This article is entirely satire. All information and interviews below are fictional and for entertainment purposes only.
Commander’s Palace
Commander’s is a favorite among students and locals alike for celebrations, so why not celebrate your breakup? It’s hard to feel sad eating a warm bowl of turtle soup, especially if it’s during a lively jazz brunch.
This might be the only time you’ve ever complained about good service, since — despite bringing you tissues in record speed — now your server knows the intimate details of your breakup, and is probably halfway to telling everyone in the greater New Orleans area about the tragic meal.
Barracuda
If you are burdened by the financial constraints of the average college student, might I recommend Barracuda? Everyone knows and loves it, so you are guaranteed to have all 15 of your closest friends, your old boss, your freshman year roommate you hate and your best friend celebrating their two-year anniversary there for emotional support. It’s the perfect place to drown your feelings in margarita, queso and a mangonada freeze.
Seafood Boil
You know you’re comfortable in a relationship when you want to be wrist deep in a seafood boil with your significant other. With crawfish season about us, there are few things more romantic than grabbing a couple pounds of crawfish and going to the park — perhaps for a sunset.

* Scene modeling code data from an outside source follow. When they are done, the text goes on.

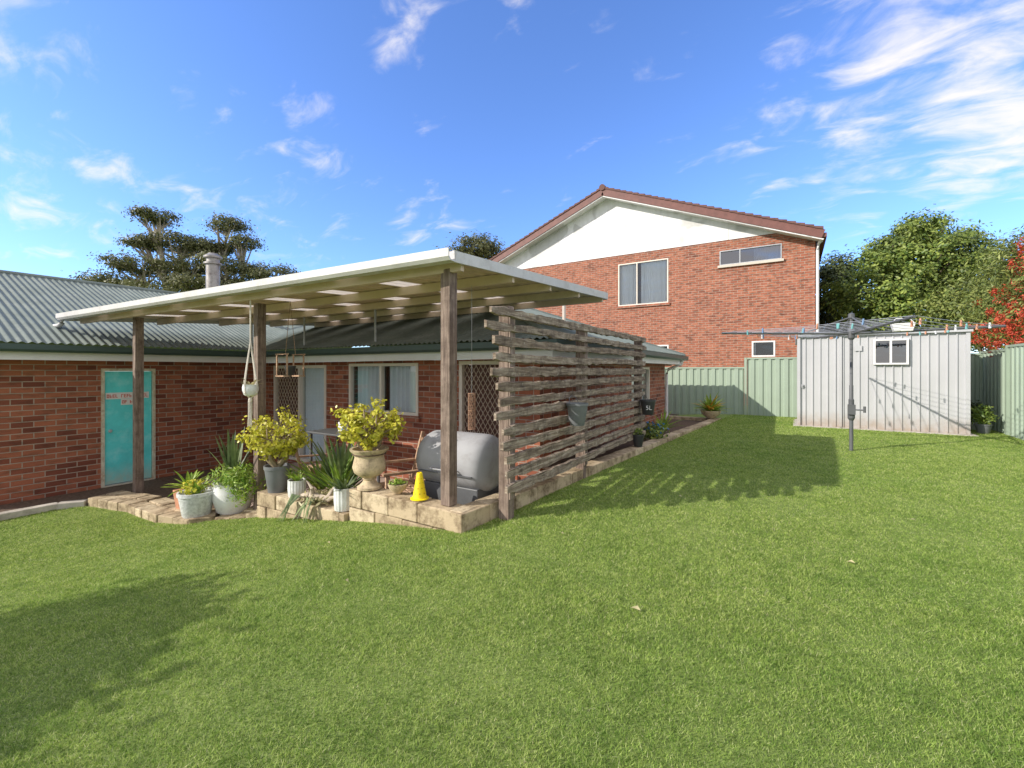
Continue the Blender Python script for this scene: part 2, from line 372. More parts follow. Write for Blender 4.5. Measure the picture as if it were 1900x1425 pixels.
V[:, 0] = np.stack([X-W*np.cos(a), Y-W*np.sin(a), Z-.003], 1); V[:, 1] = np.stack([X+W*np.cos(a), Y+W*np.sin(a), Z-.003], 1)
V[:, 2] = np.stack([X+H*tilt[:, 0], Y+H*tilt[:, 1], Z+H], 1)
npmesh('grass', V.reshape(-1, 3), 3, 'grass', base=(0, 0, 0), kind='stuff')

mb = MB()
pl = [(-9.7, -4)]+[(-8.98, -4), (-8.98, 1.7)]+[(float(x), float(y)+.07) for x, y in zip(EX[2:], EY[2:])]+[(-5.5, 3.3), (-9.7, 3.3)]
mb.quad(*[(x, y, -1.955) for x, y in pl]); mb.box(-9.7, -8.4, 3.3, 5.3, -2.1, -1.95)
part(mb, 'mulch_bed', 'soil', base=(-7, 3, -1.95), kind='structure')
mb = MB(); mb.box(-8.4, -2.66, 3.28, 5.3, -2.14, -1.85)
part(mb, 'patio_floor', 'slab', base=(-5, 4, -1.85), kind='structure')
mb = MB(); mb.quad((-2.9, 5.3, -1.33), (wallx(5.3)-.2, 5.3, -1.33), (wallx(12.7)-.2, 12.7, -1.33), (-2.9, 12.7, -1.33))
mb.quad((-4.2, 12.7, -1.33), (-2.9, 12.7, -1.33), (-2.9, 14, -1.33), (-4.2, 14, -1.33))
part(mb, 'garden_bed_soil', 'soil', base=(-2.5, 9, -1.33), kind='structure')

# ------------------------------------------------------------------ retaining walls
def blockrow(mb, p, q, z0, h, th, L=.39, off=0., jit=.008, side=1):
    p = Vector((*p, 0)); q = Vector((*q, 0)); D = (q-p); n = D.length; D.normalize(); nrm = Vector((-D.y, D.x, 0))*side
    s = -off
    while s < n-.02:
        a = max(s, 0)+.004; b2 = min(s+L, n)-.004
        if b2-a > .05:
            j = R(-jit, jit); A = p+D*a+nrm*j; B = p+D*b2+nrm*(j+R(-.005, .005)); zz = z0+R(-.002, .002); t2 = nrm*th; e = h-.007+R(-.005, .003)
            mb.hexa([A+Vector((0, 0, zz)), B+Vector((0, 0, zz)), B+t2+Vector((0, 0, zz)), A+t2+Vector((0, 0, zz)),
                     A+Vector((0, 0, zz+e)), B+Vector((0, 0, zz+e)), B+t2+Vector((0, 0, zz+e)), A+t2+Vector((0, 0, zz+e))])
        s += L
mb = MB()
for i in range(3):
    blockrow(mb, (wallx(3.03), 3.0), (wallx(12.7), 12.7), -1.24-.19*(i+1), .19, .2, off=.19*(i % 2), side=1)
    blockrow(mb, (-3.95, 3.03), (wallx(3.03)-.01, 3.03), -1.24-.19*(i+1), .19, .22, off=.19*((i+1) % 2), side=1)
for i in range(2):
    blockrow(mb, (wallx(12.7)-.2, 12.5), (-4.1, 12.5), -1.24-.19*(i+1), .19, .2, off=.19*(i % 2), side=-1)
for i in range(3):
    blockrow(mb, (-5.62, 2.96), (-3.96, 2.99), -1.5-.17*(i+1), .17, .3, off=.19*(i % 2), side=1)
part(mb, 'retaining_wall', 'block', base=(-2.4, 3.1, -1.8), label='low sandy concrete block retaining wall around raised patio', cat='retaining wall', bevel=.01)
mb = MB()
pts = [Vector((float(x), float(y), 0)) for x, y in zip(EX[2:-1], EY[2:-1])]
for p, q in zip(pts, pts[1:]):
    L = (q-p).length; D = (q-p).normalized(); n = max(1, round(L/.23)); nn = Vector((-D.y, D.x, 0))
    for i in range(n):
        a = p+D*(L*i/n+.006); b2 = p+D*(L*(i+1)/n-.006)
        for r in (0, 1):
            z = float(gbase(a.x, a.y))-.02+R(-.006, .006); o1 = nn*(r*.22+R(-.012, .012)); A = a+o1; B = b2+o1; t2 = nn*.21; zz = Vector((0, 0, z-.06)); zt = Vector((0, 0, max(z, -1.93)+.065+R(-.008, .008)))
            mb.hexa([A+zz, B+zz, B+t2+zz, A+t2+zz, A+zt, B+zt, B+t2+zt, A+t2+zt])
part(mb, 'paver_edging', 'block', base=(-7, 2.5, -1.95), label='uneven row of sandy pavers edging the mulch bed', cat='garden edging', bevel=.01)
mb = MB(); mb.beam((-8.93, -4, -1.97), (-8.93, 1.9, -1.97), .14, .13); mb.beam((-8.93, 1.9, -1.97), (-8.75, 2.16, -1.97), .14, .13)
part(mb, 'concrete_kerb', 'concrete', base=(-8.9, 0, -2), label='thin grey concrete garden kerb along the brick wall', cat='garden edging', bevel=.01)

# ------------------------------------------------------------------ wall with openings
def wallcells(mb, u0, u1, z0, z1, ops, place, mi=0):
    us = sorted(set([u0, u1]+[o[0] for o in ops]+[o[1] for o in ops])); zs = sorted(set([z0, z1]+[o[2] for o in ops]+[o[3] for o in ops]))
    for a, b2 in zip(us, us[1:]):
        for c, e in zip(zs, zs[1:]):
            if not any(a >= o[0]-1e-6 and b2 <= o[1]+1e-6 and c >= o[2]-1e-6 and e <= o[3]+1e-6 for o in ops): place(mb, a, b2, c, e, mi)
def curtain(mb, place, u0, u1, z0, z1, depth, amp=.03, per=.11):
    n = max(8, int((u1-u0)/per*8)); prev = None
    for i in range(n+1):
        u = u0+(u1-u0)*i/n; o = depth+amp*math.sin(2*math.pi*(u-u0)/per+.8*math.sin(u*9)); cur = (place(u, o, z0), place(u, o, z1))
        if prev: mb.quad(prev[0], cur[0], cur[1], prev[1])
        prev = cur
def frame(mb, P, u0, u1, z0, z1, d0, d1, w, mull=()):
    def bx(a, b2, c, e):
        A = P(a, d0, c); B = P(b2, d1, e); mb.box(min(A[0], B[0]), max(A[0], B[0]), min(A[1], B[1]), max(A[1], B[1]), min(A[2], B[2]), max(A[2], B[2]))
    bx(u0, u1, z0, z0+w); bx(u0, u1, z1-w, z1); bx(u0, u0+w, z0+w, z1-w); bx(u1-w, u1, z0+w, z1-w)
    for mu in mull: bx(mu-w/2, mu+w/2, z0+w, z1-w)
def window(par, P, u0, u1, z0, z1, fmat, mull=(), sill=None, curt=((0, 1),), glass='glass', backing=True, w=.05, sillout=.06, cm='curtain', per=.11):
    mb = MB(); frame(mb, P, u0, u1, z0, z1, -.012, .07, w, mull)
    fr = part(mb, 'window', fmat, par)
    mb = MB(); mb.quad(P(u0+w, .045, z0+w), P(u1-w, .045, z0+w), P(u1-w, .045, z1-w), P(u0+w, .045, z1-w)); part(mb, 'glass_pane', glass, fr)
    if curt:
        mb = MB()
        for a, b2 in curt: curtain(mb, P, u0+(u1-u0)*a+.03, u0+(u1-u0)*b2-.03, z0+.03, z1-.02, .12, per=per)
        part(mb, 'curtain', cm, fr, smooth=True)
    if backing:
        mb = MB(); A = P(u0-.05, .28, z0-.05); B = P(u1+.05, .3, z1+.05); mb.box(min(A[0], B[0]), max(A[0], B[0]), min(A[1], B[1]), max(A[1], B[1]), A[2], B[2])
        part(mb, 'interior_shade', 'dark', fr)
    if sill:
        mb = MB(); A = P(u0-.06, -sillout, z0-.09); B = P(u1+.06, .06, z0-.003); mb.box(min(A[0], B[0]), max(A[0], B[0]), min(A[1], B[1]), max(A[1], B[1]), A[2], B[2])
        part(mb, 'sill', sill, fr)
    return fr
def lattice(mb, P, u0, u1, z0, z1, dep, pitch, w):
    k = 1.5
    for sgn in (1, -1):
        s = -(z1-z0)/k
        while s < (u1-u0)+(z1-z0)/k:
            f = lambda z: u0+s+sgn*(z-z0)/k
            lo, hi = z0, z1
            for bound in (u0, u1):
                zz = z0+(bound-u0-s)*k*sgn
                if sgn > 0:
                    if bound == u0: lo = max(lo, zz)
                    else: hi = min(hi, zz)
                else:
                    if bound == u0: hi = min(hi, zz)
                    else: lo = max(lo, zz)
            if hi-lo > .02: mb.beam(P(f(lo), dep+.003*sgn, lo), P(f(hi), dep+.003*sgn, hi), w, .004, up=(0.0001, 0, 1))
            s += pitch

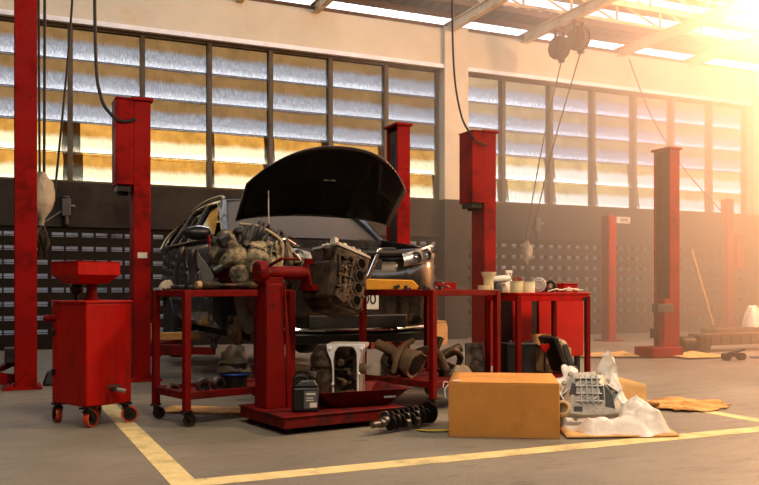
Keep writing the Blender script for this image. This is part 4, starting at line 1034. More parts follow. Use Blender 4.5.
# --- crankshaft on the floor
def crankshaft():
    p0, p1 = place(-.03, 5.17), place(.335, 5.62); L = (p1-p0).length; az = math.degrees(math.atan2(p1.y-p0.y, p1.x-p0.x))
    T = thing('crankshaft', 'oily steel crankshaft lying on the floor before the engine stand', 'crankshaft', (p0.x, p0.y, .087), az)
    m = MB(); m.lathe([(0, -.02), (.020, -.02), (.020, .05), (.028, .05), (.028, .09), (0, .09)], (0, 0, -.02), (1, 0, 0), 18)
    xs = [.09+.105*k for k in range(5)]
    for x in xs: m.cyl((x-.005, 0, -.01), (x+.032, 0, -.01), .031, seg=18)
    w = MB(); j = m
    for k, x in enumerate(xs[:4]):
        s = 1 if k in (0, 3) else -1; a = R(62)
        ox, oz = s*.055*math.sin(a), s*.055*math.cos(a)
        j.cyl((x+.045, ox, oz-.01), (x+.085, ox, oz-.01), .026, seg=18)
        for dx in (.032, .082):
            pts = []
            for q in range(20):
                t = 2*PI*q/20; c = math.cos(t)
                r = .036+.034*max(0, -c)**.6+.03*max(0, c)
                pts.append((r*math.sin(t), r*c))
            pr = [(s*(u*math.cos(a)+v*math.sin(a)), s*(-u*math.sin(a)+v*math.cos(a))-.01) for u, v in pts]
            w.prism(pr, .012, 'yz', x+dx)
    w.build('counterweights', DARK_STEEL, T, bevel=.004)
    m.build('journals', STEEL, T)
    m = MB(); m.lathe([(.03, 0), (.070, .0), (.072, .012), (.05, .02), (.03, .03), (.0, .03)], (xs[4]+.045, 0, -.01), (1, 0, 0), 28); m.build('rear_flange', DARK_STEEL, T)
crankshaft()
m = MB(); pts = spline([place(.24, 5.36, .006), place(.30, 5.30, .012), place(.40, 5.31, .012), place(.47, 5.36, .006)], 8)
for a, b in zip(pts, pts[1:]): 
    n = (b-a).cross(Vector((0,0,1))).normalized()*.02
    m._f([m._v(a-n), m._v(b-n), m._v(b+n), m._v(a+n)])
tag(m.build('strap', YELLOW, None, solid=.004, weld=True), 'yellow strap on the floor at the left edge of the big cardboard box', 'strap')

# ------------------------------------------------------------------ big closed cardboard box
BX = thing('cardboard_box', 'big closed cardboard box on the floor in the centre foreground', 'cardboard box', place(.42, 5.135), va(-7.5), 'brown cardboard boxes')
bw, bd, bh = .655, .62, .325
m = MB()
t = .006
for c, s in (((bw/2, 0, bh/2), (bw, t, bh)), ((bw/2, bd, bh/2), (bw, t, bh)), ((0, bd/2, bh/2), (t, bd, bh)), ((bw, bd/2, bh/2), (t, bd, bh)), ((bw/2, bd/2, .004), (bw, bd, t))): m.box(c, s)
m.build('carton', CARD, BX, bevel=.003)
m = MB(); m.grid(lambda u, v: (u*bw, v*bd*(.497-.035*math.sin(PI*min(1, max(0, (u-.12)/.85)))), bh+.004+.016*math.sin(PI*u)*v**2+.006*u*v), 10, 8); m.build('flap', CARD, BX, solid=.005)
m = MB(); m.grid(lambda u, v: (u*bw, bd-v*bd*(.490-.03*math.sin(PI*u)), bh+.003+.004*math.sin(2*PI*u)*v), 10, 8); m.build('flap', CARD, BX, solid=.005)
m = MB(); m.box((.045, .05, bh+.0105), (.05, .055, .001)); k = m.build('sticker', SIGNW, BX); k['label'] = 'small white sticker at the corner'
m = MB(); m.tube(spline([(-.004, .01, bh-.01), (-.025, -.005, bh-.04), (-.02, -.01, bh-.09)], 6), .004, 6); m.tube(spline([(-.004, .03, bh), (-.03, .02, bh+.005), (-.035, .01, bh-.03)], 6), .003, 6); m.build('torn_tape', WHITE_PL, BX)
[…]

Nothing says ideal breakup like having crawfish juices dripping down your hands, and you can have matching tears to drip down your face after your breakup. Enjoy sucking the head because that’s the only thing you’ll be sucking anytime soon.
Taco Bell
Going to Taco Bell probably isn’t a strong start to any kind of date, so maybe a breakup is the best ending to this meal anyways.
Honestly, washing down a Crunchwrap Supreme with a Baja Blast is probably what I would want to be doing after a breakup anyways, so starting at a Taco Bell might be a time saving move.
If you’re into the Mormon wife lifestyle, they have the option to make your drink “dirty” with creamer, so feel free to channel your inner Taylor Frankie Paul. The cherry on top is turning your favorite late-night drunk hangxiety cure into a sob fest of unhappy memories.
Saint Germain
Nothing says romantic like a $250 dinner as your final meal together. After you break up — either at the bar with the bartender closely listening or in the intimate dining room with neighbors who are sure to be eavesdropping — you get to enjoy the remaining hours of this three-hour meal with your soon-to-be ex-partner.
The biggest upside is that you have to pre-pay for the meal and wine pairing if you chose to add it, so at least you won’t have to decide who’s getting the bill — unless your breakup was so bad that your partner now wants to split the $500 check. At least eating one of the best meals of your life will make it a great story once you’re done.